#### Data excerpt
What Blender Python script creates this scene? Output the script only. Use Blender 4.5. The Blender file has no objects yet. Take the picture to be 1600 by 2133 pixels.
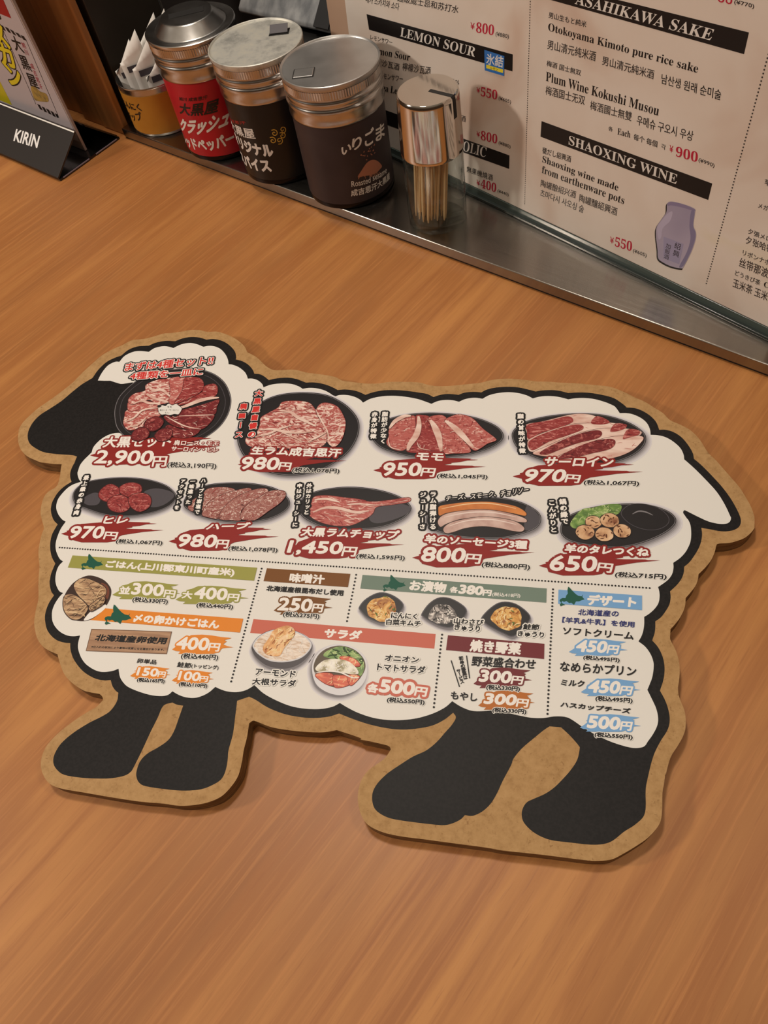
import bpy, bmesh, math, random
from mathutils import Vector, Matrix
from mathutils.geometry import delaunay_2d_cdt

# ------------------------------------------------------------------ camera, world, lights
scene = bpy.context.scene
COL = scene.collection
VS = scene.view_settings
VS.view_transform = 'Standard'; VS.look = 'None'; VS.gamma = 1.0; VS.exposure = 0.0
VS.use_curve_mapping = False

cam = bpy.data.cameras.new('camera')
cam.sensor_fit = 'AUTO'; cam.sensor_width = 36.0; cam.lens = 26.7813
cam.clip_start = 0.01; cam.clip_end = 50
cam_ob = bpy.data.objects.new('camera', cam); COL.objects.link(cam_ob)
CR = [[0.9798949, -0.0527919, 0.1924032], [0.1488696, 0.8355032, -0.528935], [-0.13283, 0.5469437, 0.8265644]]
cam_ob.matrix_world = Matrix(((CR[0][0], CR[0][1], CR[0][2], 0), (CR[1][0], CR[1][1], CR[1][2], 0),
                              (CR[2][0], CR[2][1], CR[2][2], 0.4), (0, 0, 0, 1)))
scene.camera = cam_ob

world = bpy.data.worlds.new('restaurant_ambient'); scene.world = world; world.use_nodes = True
wn = world.node_tree.nodes; wl = world.node_tree.links
bg = wn['Background']
wtc = wn.new('ShaderNodeTexCoord'); wsep = wn.new('ShaderNodeSeparateXYZ'); wr = wn.new('ShaderNodeValToRGB')
wl.new(wtc.outputs['Generated'], wsep.inputs[0]); wl.new(wsep.outputs['Z'], wr.inputs[0])
wr.color_ramp.elements[0].position = 0.35; wr.color_ramp.elements[0].color = (0.10, 0.055, 0.03, 1)
wr.color_ramp.elements[1].position = 1.0; wr.color_ramp.elements[1].color = (0.95, 0.78, 0.58, 1)
wl.new(wr.outputs[0], bg.inputs['Color']); bg.inputs['Strength'].default_value = 0.42


def lamp(name, loc, target, size, power, colour, size_y=None, shape='RECTANGLE'):
    l = bpy.data.lights.new(name, 'AREA'); l.shape = shape if size_y or shape == 'DISK' else 'SQUARE'
    l.size = size
    if size_y: l.size_y = size_y
    l.energy = power; l.color = colour
    o = bpy.data.objects.new(name, l); COL.objects.link(o); o.location = loc
    o.rotation_euler = (Vector(target) - Vector(loc)).to_track_quat('-Z', 'Y').to_euler()
    return o


WARM = (1.0, 0.89, 0.77)
lamp('ceiling_lamp_side', (-1.75, -0.10, 1.05), (-0.2, 0.4, 0.0), 0.16, 14.0, WARM, None, 'DISK')
lamp('ceiling_lamp_over', (-0.39, 0.67, 1.75), (-0.25, 0.45, 0.0), 0.22, 13.0, (1.0, 0.90, 0.78), None, 'DISK')
lamp('ceiling_lamp_right', (0.95, 0.55, 1.6), (0.0, 0.45, 0.0), 0.5, 9.5, (1.0, 0.88, 0.74), 0.4)
lamp('ceiling_lamp_front', (-0.45, -0.75, 1.7), (-0.15, 0.55, 0.0), 0.6, 4.2, (1.0, 0.90, 0.78), 0.4)

# ------------------------------------------------------------------ helpers


def lin(c):
    c = c / 255.0
    return c / 12.92 if c <= 0.04045 else ((c + 0.055) / 1.055) ** 2.4


def S(r, g, b):
    return (lin(r), lin(g), lin(b), 1.0)


MATS = {}


def mat(name, col, rough=0.5, metal=0.0, spec=0.5, **kw):
    if name in MATS: return MATS[name]
    m = bpy.data.materials.new(name); m.use_nodes = True; MATS[name] = m
    b = m.node_tree.nodes['Principled BSDF']
    b.inputs['Base Color'].default_value = col
    b.inputs['Roughness'].default_value = rough
    b.inputs['Metallic'].default_value = metal
    b.inputs['Specular IOR Level'].default_value = spec
    for k, v in kw.items(): b.inputs[k.replace('_', ' ')].default_value = v
    return m


def noise_mat(name, cols, scale=(1, 1, 1), nscale=10.0, detail=4.0, rough=0.5, metal=0.0, spec=0.5, rot=0.0,
              distort=0.0, bump=0.0, coord='Object', nrough=0.5, rough2=None):
    """procedural noise through a colour ramp; cols = [(position, colour), ...]"""
    if name in MATS: return MATS[name]
    m = mat(name, cols[0][1], rough, metal, spec)
    n = m.node_tree.nodes; l = m.node_tree.links; b = n['Principled BSDF']
    tc = n.new('ShaderNodeTexCoord'); mp = n.new('ShaderNodeMapping')
    mp.inputs['Scale'].default_value = scale; mp.inputs['Rotation'].default_value = (0, 0, rot)
    nz = n.new('ShaderNodeTexNoise'); nz.inputs['Scale'].default_value = nscale
    nz.inputs['Detail'].default_value = detail; nz.inputs['Distortion'].default_value = distort
    nz.inputs['Roughness'].default_value = nrough
    r = n.new('ShaderNodeValToRGB'); e = r.color_ramp.elements
    while len(e) < len(cols): e.new(0.5)
    for i, (p, c) in enumerate(cols): e[i].position = p; e[i].color = c
    l.new(tc.outputs[coord], mp.inputs[0]); l.new(mp.outputs[0], nz.inputs[0])
    l.new(nz.outputs['Fac'], r.inputs[0]); l.new(r.outputs[0], b.inputs['Base Color'])
    if rough2 is not None:
        mr = n.new('ShaderNodeMapRange'); mr.inputs['To Min'].default_value = rough; mr.inputs['To Max'].default_value = rough2
        l.new(nz.outputs['Fac'], mr.inputs[0]); l.new(mr.outputs[0], b.inputs['Roughness'])
    if bump:
        bp = n.new('ShaderNodeBump'); bp.inputs['Strength'].default_value = bump; bp.inputs['Distance'].default_value = 0.0005
        l.new(nz.outputs['Fac'], bp.inputs['Height']); l.new(bp.outputs[0], b.inputs['Normal'])
    return m


def tag(o, label, cat, group=None):
    o['label'] = label; o['category'] = cat
    if group: o['group'] = group
    return o


def thing(name, loc, label, cat, group=None):
    o = bpy.data.objects.new(name, None); o.empty_display_size = 0.02; COL.objects.link(o)
    o.location = loc
    return tag(o, label, cat, group)


def origin(o):
    v = Vector((0, 0, 0))
    while o is not None:
        v += Vector(o.location); o = o.parent
    return v


def obj(name, bm, mats, parent=None, loc=None, smooth=False, autosmooth=None):
    """link a bmesh given in world coordinates as one mesh object"""
    off = Vector(loc) if loc is not None else (origin(parent) if parent else Vector((0, 0, 0)))
    for v in bm.verts: v.co -= off
    me = bpy.data.meshes.new(name); bm.to_mesh(me); bm.free()
    for m in (mats if isinstance(mats, (list, tuple)) else [mats]): me.materials.append(m)
    if smooth:
        for p in me.polygons: p.use_smooth = True
    if autosmooth is not None and hasattr(me, 'set_sharp_from_angle'):
        for p in me.polygons: p.use_smooth = True
        me.set_sharp_from_angle(angle=math.radians(autosmooth))
    o = bpy.data.objects.new(name, me); COL.objects.link(o)
    if parent:
        o.parent = parent
        if loc is not None: o.location = Vector(loc) - origin(parent)
    elif loc is not None: o.location = loc
    return o


def box(bm, o, ax, ay, az, mi=0):
    """box spanned by three edge vectors from corner o"""
    o, ax, ay, az = map(Vector, (o, ax, ay, az)); v = []
    for k in (0, 1):
        for j, i in ((0, 0), (0, 1), (1, 1), (1, 0)):
            v.append(bm.verts.new(o + ax * i + ay * j + az * k))
    fs = [(3, 2, 1, 0), (4, 5, 6, 7), (0, 1, 5, 4), (1, 2, 6, 5), (2, 3, 7, 6), (3, 0, 4, 7)]
    out = []
    for f in fs:
        q = bm.faces.new([v[i] for i in f]); q.material_index = mi; out.append(q)
    bmesh.ops.recalc_face_normals(bm, faces=out)
    return v


def bevel(bm, w, seg=2):
    bmesh.ops.bevel(bm, geom=[e for e in bm.edges if len(e.link_faces) == 2 and e.calc_face_angle(0) > 0.5],
                    offset=w, segments=seg, profile=0.5, affect='EDGES', clamp_overlap=True)


def lathe(bm, prof, c, seg=72, closed=False, mi=0):
    """revolve [(radius, z)] about the vertical through c"""
    rings = []
    for r, z in prof:
        if r < 1e-6:
            rings.append([bm.verts.new((c[0], c[1], c[2] + z))])
        else:
            rings.append([bm.verts.new((c[0] + r * math.cos(2 * math.pi * i / seg), c[1] + r * math.sin(2 * math.pi * i / seg), c[2] + z)) for i in range(seg)])
    pairs = list(zip(rings, rings[1:]))
    if closed: pairs.append((rings[-1], rings[0]))
    fs = []
    for a, b in pairs:
        for i in range(seg):
            j = (i + 1) % seg
            if len(a) == 1 and len(b) == 1: continue
            if len(a) == 1: f = bm.faces.new((a[0], b[j], b[i]))
            elif len(b) == 1: f = bm.faces.new((a[i], a[j], b[0]))
            else: f = bm.faces.new((a[i], a[j], b[j], b[i]))
            f.material_index = mi; fs.append(f)
    bmesh.ops.recalc_face_normals(bm, faces=fs)
    return rings


def pts(s):
    """'x,y x,y*' in millimetres -> [(x, y, is_corner)] in metres"""
    o = []
    for t in s.split():
        f = t.endswith('*'); x, y = t.rstrip('*').split(',')
        o.append((float(x) / 1000, float(y) / 1000, f))
    return o


def xy(s): return [(p[0], p[1]) for p in pts(s)]


def curve(p, n=5, closed=True):
    """Catmull-Rom through the points, broken at corner points"""
    N = len(p); out = []
    for i in range(N if closed else N - 1):
        a, b = p[i], p[(i + 1) % N]
        z = p[i - 1] if (closed or i > 0) else a
        d = p[(i + 2) % N] if (closed or i + 2 < N) else b
        if a[2]: z = (2 * a[0] - b[0], 2 * a[1] - b[1])
        if b[2]: d = (2 * b[0] - a[0], 2 * b[1] - a[1])
        for k in range(n):
            t = k / n; r = []
            for q in (0, 1):
                m1 = (b[q] - z[q]) / 2; m2 = (d[q] - a[q]) / 2
                r.append((2 * t**3 - 3 * t**2 + 1) * a[q] + (t**3 - 2 * t**2 + t) * m1 + (-2 * t**3 + 3 * t**2) * b[q] + (t**3 - t**2) * m2)
            out.append(tuple(r))
    if not closed: out.append((p[-1][0], p[-1][1]))
    return out


def smooth(s, n=5): return curve(pts(s), n)


def area(p):
    return 0.5 * sum(p[i][0] * p[(i + 1) % len(p)][1] - p[(i + 1) % len(p)][0] * p[i][1] for i in range(len(p)))


def ccw(p): return p if area(p) > 0 else p[::-1]


def ellipse(cx, cy, rx, ry, a=0.0, n=40, wob=0.0, rng=None):
    o = []; ph = [rng.uniform(0, 6.28) for _ in range(4)] if rng else None
    for i in range(n):
        t = 2 * math.pi * i / n; k = 1.0
        if rng: k += wob * (math.sin(3 * t + ph[0]) + 0.7 * math.sin(5 * t + ph[1]) + 0.5 * math.sin(8 * t + ph[2])) / 2
        x, y = rx * k * math.cos(t), ry * k * math.sin(t)
        o.append((cx + x * math.cos(a) - y * math.sin(a), cy + x * math.sin(a) + y * math.cos(a)))
    return o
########
▶ _What is required_
Gather every line from the listing above in which the word "scene" appears.

▶ _Answer to this exercise_
What Blender Python script creates this scene? Output the script only. Use Blender 4.5. The Blender file has no objects yet. Take the picture to be 1600 by 2133 pixels.
scene = bpy.context.scene
COL = scene.collection
VS = scene.view_settings
scene.camera = cam_ob
world = bpy.data.worlds.new('restaurant_ambient'); scene.world = world; world.use_nodes = True